Any
Good Books
July
2018
Crash
Course: Essays from where writing and life collide
Robin
Black (2016, Engine Books)
Robin
Black got a late start as a writer. In her twenties and thirties, she
was raising three children, in the complicated circumstances that are
commonplace these days. The opening essays in this book talk about
what else was going on psychologically, how desperately she wanted to
be a writer, and how angry she was that she was standing in her own
way. "I no longer want the record sanitized, this story of mine,
replete as it is with good fortune, to be recast as only a happy
narrative, or as one in which everything fell into place with no
damage done.
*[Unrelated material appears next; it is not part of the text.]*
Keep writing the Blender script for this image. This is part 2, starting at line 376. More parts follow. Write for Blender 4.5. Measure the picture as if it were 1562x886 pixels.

You can't be that frustrated for so long, nor that
filled with self-loathing, then emerge without sustaining injury."
Crash
Course is a book of essays about those injuries, and what Black
learned from them about writing. She has written it at just the right
moment, when she's still in sympathy with the difficulties she faced,
but not overwhelmingly embarrassed about them. She's clear-eyed and
careful about self-pity: " 'No Whining' makes a fine motto, but
there's value nonetheless to understanding why this pursuit feels so
difficult at times, why the writer's existence can be so isolating,
and even so frightening; and there's value to exploring whether it's
possible to restructure one's perspective to make it less so."
Indeed, as it turns out, uncertainty is probably the key to
creativity. The writer writes to find out, which means she starts out
not knowing, which is bound to be uncomfortable. "And certainty?
It closes doors. Ends discussions. Shuts other people out."
That
uncertainty means that Black starts every story not knowing if it
will work. She also doesn't always know when she'll know it's not
working: she worked on her first novel for four years. She felt she
didn't have time to fail at her first novel, since she was in her
forties–but three drafts later, she had to admit defeat, and the
time was 'wasted' after all. Being a writer means accepting that the
one piece out of ten that gets to publication shares a process with
the nine that didn't. "We are all struggling here. We are all
making false starts, falling in and out of love with our own words,
facing hard truths about something we have labored on for what seems
like an eternity. And we are haunted by the belief that it's a whole
lot easier for everyone else."
That
could be true, but it's probably not. Everyone else is also feeling
competitive, envious, and discouraged, in between bouts of
inspiration. Some days we can live in that enviable state where only
the work itself matters; other days, the rejection letters represent
the verdict of Literature. By the end of the book, Black sounds
calmer and wiser than when she began, even though her narrative voice
is otherwise occupied lately. I don't think it's because she's
achieved Success, exactly, but because she trusts that, when she has
something she needs to say, she'll be able to say it.